Mine was really loose. It looked like the peens had worn out/failed. and the cycling was starting to get rough.

So I took it out to the MIG welder and put a couple spots of silver Loctite (weld) on it to hold it together, nice and tight. It cycled perfectly, nice and smooth, lots of "dry" testing.

But when I went to do some doubles on Saturday the welds failed after 4 shots (all hits :)

I re-welded it yesterday, much bigger welds this time, but haven't had a chance to test it.

However it occurred to me that there might be some deliberate play between the two that I wasn't accounting for, and I never had a "new" one to look at (bought the gun used)

It *feels* right when the two are nice and tight, but a second opinion would be nice.
 
I have one in the safe at home - I'll check tonight.
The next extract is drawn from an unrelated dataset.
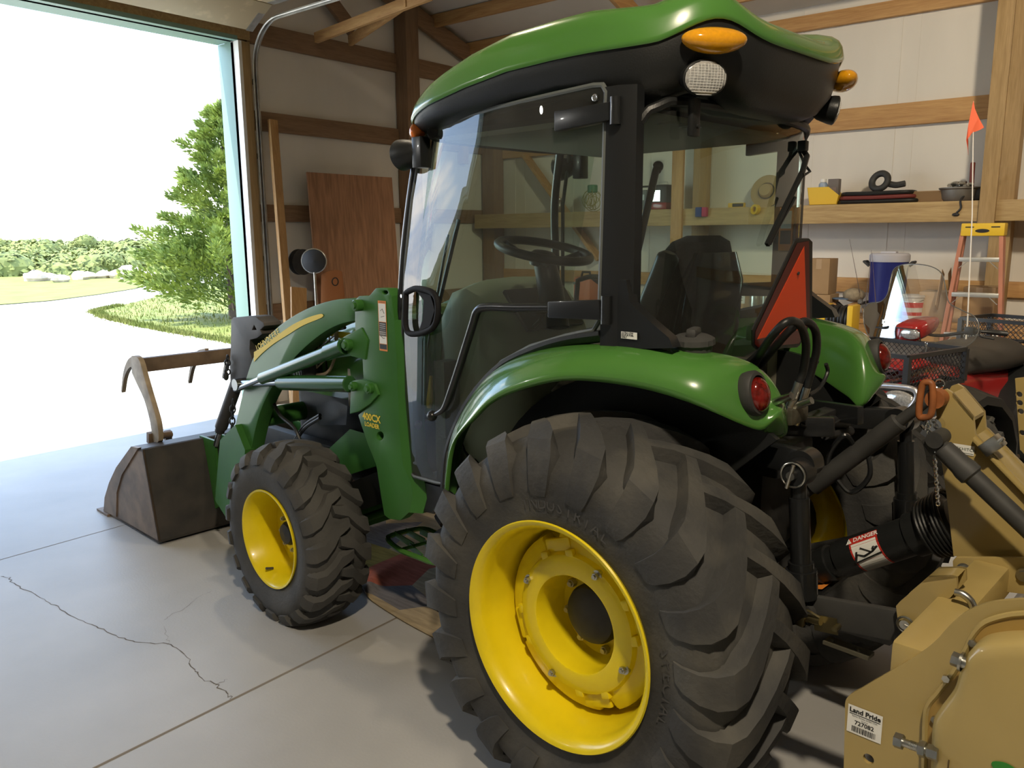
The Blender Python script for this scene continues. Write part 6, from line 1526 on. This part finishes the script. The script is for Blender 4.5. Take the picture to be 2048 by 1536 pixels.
for k in range(7): q = MB(); q.box((rr4.uniform(-.12, .12), rr4.uniform(-.07, .07), .06), (.07, .05, .05), (0, 0, rr4.uniform(0, 90)), .008); mpart(t, 'small_part', q, [DARK, CARD, GREYD, STEEL][k % 4])
t = bprop('fuel_can', 'orange fuel can on the bench, seen through the cab door by the steering wheel', 'fuel can', 1172, BV-.05); q = MB(); q.box((0, 0, .14), (.24, .2, .28), None, .04); mpart(t, 'can_body', q, mat('faded_orange', (.42, .13, .05), .5)); q = MB(); q.tube([(-.06, 0, .27), (-.05, 0, .33), (.05, 0, .33), (.07, 0, .27)], .014, 8); mpart(t, 'handle', q, BLACKP)
p = B(1272, 607, 'v', -5.1); t = thing('spare_wheel', 'small black wheel leaning under the bench edge, seen through the rear glass', 'wheel', (p.x, -4.90, 0)); q = MB(); q.lathe([(.16, -.06), (.28, -.08), (.34, -.05), (.34, .05), (.28, .08), (.16, .06)], (0, 0, .34), Vector((0, 1, .08)), 40, closed=True); mpart(t, 'tire', q, RUBBER); q = MB(); q.lathe([(.165, .05), (.15, .02), (.05, .03), (.0005, .03)], (0, 0, .34), Vector((0, 1, .08)), 32); mpart(t, 'rim', q, DARK)

# ================================================================== by the door wall
a, b = B(614, 343, 'u', UF-.18), B(784, 356, 'u', UF-.18)
q = MB(); q.bar(Vector((UF-.30, (a.y+b.y)/2, 0)), Vector((UF-.17, (a.y+b.y)/2, (a.z+b.z)/2)), 0.018, abs(a.y-b.y), Y)
tag(q.build('plywood_sheet', OSB, None), 'large reddish plywood sheet leaning upright against the door wall', 'plywood sheet')
p = B(628, 522, 'u', 5.45); t = thing('pedestal_fan', 'round black fan with a pale rim on a thin stand, before the plywood sheet', 'fan', (5.45, p.y, 0))
q = MB(); ax = Vector((-1, .9, 0)).normalized(); q.lathe([(.0005, .06), (.06, .05), (.11, .02), (.115, .0), (.115, -.05), (.06, -.08), (.0005, -.08)], (0, 0, p.z), ax, 36); mpart(t, 'fan_head', q, mat('fan_black', (.03, .032, .035), .6))
q = MB(); q.torus((0, 0, p.z), ax, .117, .010, 36, 8); mpart(t, 'rim', q, STEEL)
q = MB(); q.cyl((0, 0, .05), (0, 0, p.z-.11), .014, 10)
for k in range(3): q.tube([(0, 0, .35), (.28*cos(k*2.1), .28*sin(k*2.1), .0)], .01, 8)
mpart(t, 'stand', q, STEEL)
p = B(602, 524, 'u', 5.72); t = thing('cable_reel', 'dark round reel hanging behind the fan beside the door trim', 'reel', (5.72, p.y, p.z-.13)); q = MB(); q.lathe([(.0005, .05), (.06, .05), (.13, .04), (.13, .03), (.08, .02), (.08, -.02), (.13, -.03), (.13, -.04), (.0005, -.04)], (0, 0, .13), X, 32); mpart(t, 'flange', q, DARK); q = MB(); q.cyl((.05, 0, .13), (.27, 0, .13), .02, 10); mpart(t, 'hub', q, STEEL)
a = B(640, 600, 'u', 5.6); t = thing('orange_sled', 'curved orange plastic tray standing against the plywood sheet', 'tray', (5.62, B(668, 590, 'u', 5.6).y, 0)); top_ = B(664, 540, 'u', 5.6).z
q = MB(); q.loft([[(0-.05*sin(pi*k/8), .17*cos(pi*k/8), z) for k in range(9)]+[(.02-.05*sin(pi*k/8), .15*cos(pi*k/8), z) for k in range(8, -1, -1)] for z in [0, .5, .9]]+[[(.0-.05*sin(pi*k/8), .17*cos(pi*k/8)*.8, top_-.05+.05*sin(pi*k/8)) for k in range(9)]+[(.02-.05*sin(pi*k/8), .15*cos(pi*k/8)*.8, top_-.05+.05*sin(pi*k/8)) for k in range(8, -1, -1)]]); mpart(t, 'tray_shell', q, mat('orange_plastic', (.4, .16, .06), .5)); q = MB(); q.torus((-.05, 0, top_-.12), X, .04, .006, 16, 6); mpart(t, 'rope_loop', q, DARK)
a, b = B(545, 240, 'u', UF-.12), B(577, 650, 'u', UF-.35); b = a+(b-a)*(a.z/(a.z-b.z)); b.z = max(b.z, 0)
q = MB(); q.bar(b, a, .045, .09, Y, .003); tag(q.build('pine_plank', PINEZ, None), 'long orange-brown pine plank leaning by the door jamb', 'plank')
a = B(597, 575, 'u', 4.9); b = B(597, 800, 'u', 4.75); b.z = 0
q = MB(); q.bar(b, a, .02, abs(B(582, 600, 'u', 4.9).y-B(612, 600, 'u', 4.9).y), Y, .002); tag(q.build('board_offcut', PINEZ, None), 'short pale board offcut standing on end in the sunlight by the door', 'board')
p = B(823, 272, 'u', UF-.05); t = thing('wall_speaker', 'dark box mounted on the door wall just above the tractor lamp', 'speaker', (UF-.16, p.y, p.z-.1)); q = MB(); q.box((0, 0, .1), (.16, .2, .22), None, .01); mpart(t, 'case', q, DARK); q = MB(); q.cyl((-.08, 0, .1), (-.09, 0, .1), .07, 20); mpart(t, 'grille', q, BLACKP)
# ================================================================== rug under the tractor
m = bpy.data.materials.new('patchwork_rug'); m.use_nodes = True; nt = m.node_tree; pr = nt.nodes['Principled BSDF']; pr.inputs['Roughness'].default_value = .95; pr.inputs['Specular IOR Level'].default_value = .1
tc = nt.nodes.new('ShaderNodeTexCoord'); vo = nt.nodes.new('ShaderNodeTexVoronoi'); vo.inputs['Scale'].default_value = 2.6; vo.inputs['Randomness'].default_value = .8
nz = nt.nodes.new('ShaderNodeTexNoise'); nz.inputs['Scale'].default_value = 60; nz.inputs['Detail'].default_value = 3
mpn = nt.nodes.new('ShaderNodeMapping'); mpn.inputs['Rotation'].default_value = (0, 0, .5); mpn.inputs['Location'].default_value = (.37, .1, 0); nt.links.new(tc.outputs['Object'], mpn.inputs['Vector']); nt.links.new(mpn.outputs['Vector'], vo.inputs['Vector'])
mps = nt.nodes.new('ShaderNodeMapping'); mps.inputs['Scale'].default_value = (.15, 1, 1); nt.links.new(tc.outputs['Object'], mps.inputs['Vector']); nt.links.new(mps.outputs['Vector'], nz.inputs['Vector'])
sp_ = nt.nodes.new('ShaderNodeSeparateColor'); nt.links.new(vo.outputs['Color'], sp_.inputs[0])
rp = nt.nodes.new('ShaderNodeValToRGB'); rp.color_ramp.interpolation = 'CONSTANT'; e = rp.color_ramp.elements; e[0].color = (.42, .13, .085, 1); e[1].position = .28; e[1].color = (.42, .33, .2, 1)
for po, c in ((.5, (.19, .18, .185, 1)), (.66, (.46, .37, .24, 1)), (.82, (.38, .14, .095, 1)), (.93, (.33, .26, .08, 1))): k = e.new(po); k.color = c
nt.links.new(sp_.outputs[0], rp.inputs['Fac']); mxr = nt.nodes.new('ShaderNodeMix'); mxr.data_type = 'RGBA'; mxr.blend_type = 'MULTIPLY'; mxr.inputs[0].default_value = .6
gr2 = nt.nodes.new('ShaderNodeValToRGB'); gr2.color_ramp.elements[0].position = .3; gr2.color_ramp.elements[0].color = (.45, .45, .45, 1); gr2.color_ramp.elements[1].position = .7
nt.links.new(nz.outputs['Fac'], gr2.inputs['Fac']); nt.links.new(rp.outputs['Color'], mxr.inputs[6]); nt.links.new(gr2.outputs['Color'], mxr.inputs[7]); nt.links.new(mxr.outputs[2], pr.inputs['Base Color'])
q = MB(); g = []
c0 = B(715, 1182, 'z', .01); c1 = B(905, 1320, 'z', .01); ed = (c1-c0); ed.z = 0; ed.normalize(); nn = Vector((-ed.y, ed.x, 0)); 
if nn.y > 0: nn = -nn
for i in range(60):
    row = []
    for j in range(44):
        s_, t_ = lerp(0, 1.35, i/59), lerp(0, 1.9, j/43); a_ = Vector((1.80, .14, 0)).lerp(Vector((.45, .36, 0)), i/59); b_ = Vector((3.05, -.95, 0)).lerp(Vector((1.1, -1.9, 0)), i/59); p = a_.lerp(b_, j/43)
        z = .006+.005*sin(s_*3.1+t_*2)*sin(t_*5)
        f0_ = math.exp(-((s_-.1-.35*t_)/.05)**2)*math.exp(-(t_/.5)**2); z += .035*f0_
        if i == 0 or j == 0: z += .004
        row.append((p.x, p.y+.02*sin(s_*4), max(z, .003)))
    g.append(row)
q.grid(g); o = q.build('rug', m, None, 180); tag(o, 'worn patchwork rug of red, tan and grey lying under the tractor', 'rug')
md = o.modifiers.new('s', 'SOLIDIFY'); md.thickness = .006; md.offset = 1
# ================================================================== camera, daylight and lamps
cam = bpy.data.cameras.new('camera'); co = bpy.data.objects.new('camera', cam); COL.objects.link(co); SC.camera = co
cam.sensor_width = 36; cam.sensor_fit = 'HORIZONTAL'; cam.lens = FPX*36/2048; cam.clip_start = .02; cam.clip_end = 3000
M = Matrix((BR, BU_, -BF)).transposed().to_4x4(); M.translation = CB; co.matrix_world = M
W = bpy.data.worlds.new('sky'); SC.world = W; W.use_nodes = True; nt = W.node_tree; nt.nodes.clear()
out = nt.nodes.new('ShaderNodeOutputWorld'); bg = nt.nodes.new('ShaderNodeBackground'); tc = nt.nodes.new('ShaderNodeTexCoord')
sep = nt.nodes.new('ShaderNodeSeparateXYZ'); nt.links.new(tc.outputs['Generated'], sep.inputs[0])
rp = nt.nodes.new('ShaderNodeValToRGB'); e = rp.color_ramp.elements
e[0].position = .0; e[0].color = (.98, .98, .97, 1); e[1].position = .6; e[1].color = (.18, .34, .62, 1)
e2 = e.new(.12); e2.color = (.42, .58, .82, 1)
nt.links.new(sep.outputs['Z'], rp.inputs['Fac'])
mp = nt.nodes.new('ShaderNodeMapping'); mp.inputs['Scale'].default_value = (1, 1, 2.6); nt.links.new(tc.outputs['Generated'], mp.inputs['Vector'])
n = nt.nodes.new('ShaderNodeTexNoise'); n.inputs['Scale'].default_value = 3.2; n.inputs['Detail'].default_value = 9; n.inputs['Roughness'].default_value = .58
nt.links.new(mp.outputs['Vector'], n.inputs['Vector'])
cr = nt.nodes.new('ShaderNodeValToRGB'); cr.color_ramp.elements[0].position = .5; cr.color_ramp.elements[1].position = .64
nt.links.new(n.outputs['Fac'], cr.inputs['Fac'])
mx = nt.nodes.new('ShaderNodeMix'); mx.data_type = 'RGBA'; nt.links.new(cr.outputs['Color'], mx.inputs[0]); nt.links.new(rp.outputs['Color'], mx.inputs[6]); mx.inputs[7].default_value = (1.05, 1.03, 1., 1)
nt.links.new(mx.outputs[2], bg.inputs['Color']); bg.inputs['Strength'].default_value = SKY
nt.links.new(bg.outputs[0], out.inputs['Surface'])
def lamp(kind, name, loc, energy, col, **k):
    l = bpy.data.lights.new(name, kind); l.energy = energy; l.color = col
    for a, b in k.items(): setattr(l, a, b)
    o = bpy.data.objects.new(name, l); COL.objects.link(o); o.location = loc; return o
s = lamp('SUN', 'sun', (8, 3, 12), SUN, (1, .95, .86), angle=.009)
s.rotation_euler = Vector((.13, .42, 1.)).to_track_quat('Z', 'Y').to_euler()
for p, w_, c_, r_, aim, cone in LAMPS:
    o = lamp('SPOT', 'ceiling_or_fill_lamp', p, w_, c_, shadow_soft_size=r_, spot_size=radians(cone), spot_blend=.55)
    o.rotation_euler = (Vector(p)-Vector(aim)).to_track_quat('Z', 'Y').to_euler()
vs = SC.view_settings; vs.view_transform = 'Standard'; vs.look = 'None'; vs.gamma = 1; vs.exposure = EXPO
try: vs.use_curve_mapping = False
except Exception: pass
cy = SC.cycles; cy.max_bounces = 8; cy.diffuse_bounces = 4; cy.glossy_bounces = 4; cy.transmission_bounces = 6; cy.transparent_max_bounces = 14; cy.volume_bounces = 0
cy.caustics_reflective = False; cy.caustics_refractive = False; cy.sample_clamp_indirect = 6; cy.use_denoising = True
I bought it new, but it's been a while since I've taken it out - can't remember if there's any deliberate play in that part.
 
Checked my 5500, and that peened in piece on the action bar is solid, no play at all. Hopefully the larger welds will hold - that might be a difficult part to find.
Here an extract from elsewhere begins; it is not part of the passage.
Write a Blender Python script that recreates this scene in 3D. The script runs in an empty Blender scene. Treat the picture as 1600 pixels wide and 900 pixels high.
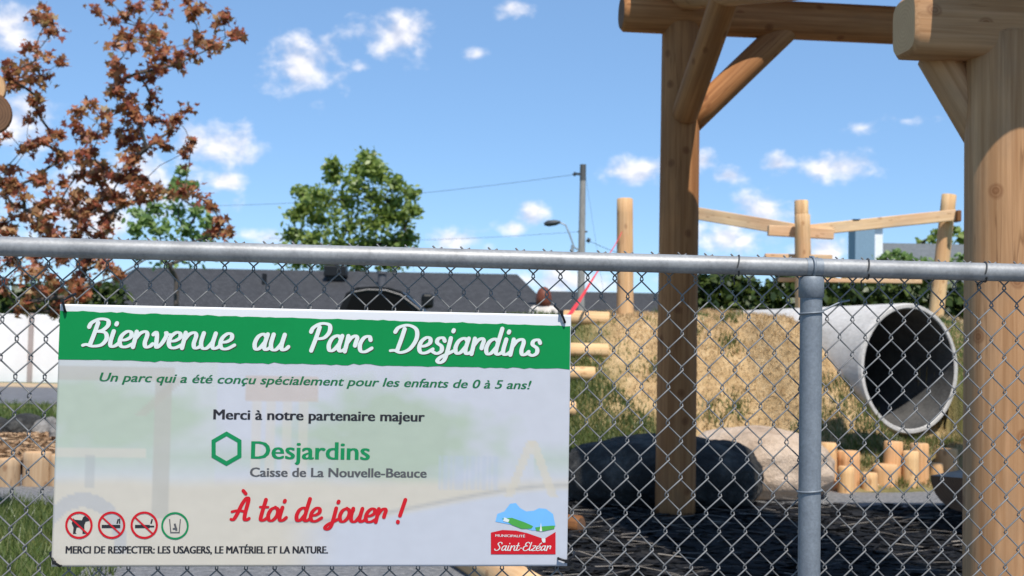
import bpy, math, random
import numpy as np
from mathutils import Vector, Matrix, noise as mnoise

random.seed(7); rng = np.random.default_rng(7)
sc = bpy.context.scene
COL = sc.collection

# ------------------------------------------------------------------ camera
CAM = Vector((0, 0, 1.064)); FPX = 2000.0
_p, _r = math.radians(2.57), math.radians(1.06)
FWD = Vector((0, math.cos(_p), math.sin(_p))); _r0 = Vector((1, 0, 0)); _u0 = _r0.cross(FWD)
RGT = _r0*math.cos(_r) + _u0*math.sin(_r); UPV = _u0*math.cos(_r) - _r0*math.sin(_r)
cd = bpy.data.cameras.new('camera'); cam = bpy.data.objects.new('camera', cd); COL.objects.link(cam)
cam.matrix_world = Matrix(((RGT.x, UPV.x, -FWD.x, CAM.x), (RGT.y, UPV.y, -FWD.y, CAM.y), (RGT.z, UPV.z, -FWD.z, CAM.z), (0, 0, 0, 1)))
cd.sensor_width = 36; cd.lens = 45; cd.clip_start = 0.05; cd.clip_end = 5000
cd.dof.use_dof = True; cd.dof.focus_distance = 2.35; cd.dof.aperture_fstop = 10
sc.camera = cam
sc.view_settings.view_transform = 'Standard'; sc.view_settings.look = 'None'
sc.view_settings.exposure = 0.3; sc.view_settings.gamma = 1; sc.view_settings.use_curve_mapping = False

SUN_EL, SUN_PHI = math.radians(57), math.radians(17)      # phi: to the right of straight behind the camera
S = Vector((math.cos(SUN_EL)*math.sin(SUN_PHI), -math.cos(SUN_EL)*math.cos(SUN_PHI), math.sin(SUN_EL)))
sl = bpy.data.lights.new('sun', 'SUN'); sl.energy = 4.5; sl.angle = math.radians(0.53); sl.color = (1, .95, .87)
so = bpy.data.objects.new('sun', sl); COL.objects.link(so); so.rotation_euler = S.to_track_quat('Z', 'Y').to_euler()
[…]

Silver Loctite....I hadn't heard that one before. I like it.

Not a bad shotgun, perhaps not the best made. Too simple to break much, I think. Mine was my first shotgun, and it's certainly broke it's share of clays. The only failure I've had with it was the bolt handle detent notch wearing enough that it would come out way too easy. That just had to be cut a little deeper to fix it.
 
Checked my 5500, and that peened in piece on the action bar is solid, no play at all. Hopefully the larger welds will hold - that might be a difficult part to find.


Excellent, thanks. It confirms my expectation as to the way it should be.

here's my failed weld (first try)
http://mahonkin.com/~milktree/guns/5500/equipment_failure/med/is-61.JPG
http://mahonkin.com/~milktree/guns/5500/equipment_failure/med/should-be-60.JPG

and the fix (note much more weld, not just a spot)

http://mahonkin.com/~milktree/guns/5500/equipment_failure/med/fixed-63.jpg

It's kinda ugly, but it cycles smoothly so I don't think any of the ugly matters. That part of the bolt carrier only pushes the hammer back.
 
Hope it holds up this time - let me know how it worked. The only thing I could think of that could be a problem with the first welds is how square the bolt face has to be to the chamber. Given the tolerances of the rest of the gun, I'm thinking it's probably pretty loose fit there. I'm not a welder, mind you, just a, well, aggressive tinkerer when it comes to guns.
 
So, what happened after your last weld? Did it Holdup? Thanks and so far loved your explanations and pics.
 
This time for sure!

http://mahonkin.com/~milktree/guns/5500/equipment_failure/

(more pictures, kinda the same)

short version:

It turns out that the bolt carrier is welded to the action bar, not just pinned. The two rectangular cutouts are there only for locating the carrier on the bar. The action bar has a hole drilled in it that's filled with weld to hold the carrier on, then the whole thing is ground flat and blued.

I'd been fixing the wrong thing.

After it started to crack and hang up again I took the whole thing apart, separated the carrier and action bar completely and found the echos of the hole drilled in the action bar to make the weld work.

This time I re-drilled the hole, cleaned up the carrier, cleaned up both locating holes, and welded all three.

It seems to have worked for 350+ rounds so far.
 
Nice! Reminds me that I still haven't picked up a welder, either. Hope the carrier holds together this time - it would suck to have put this much time into a project an have it not work.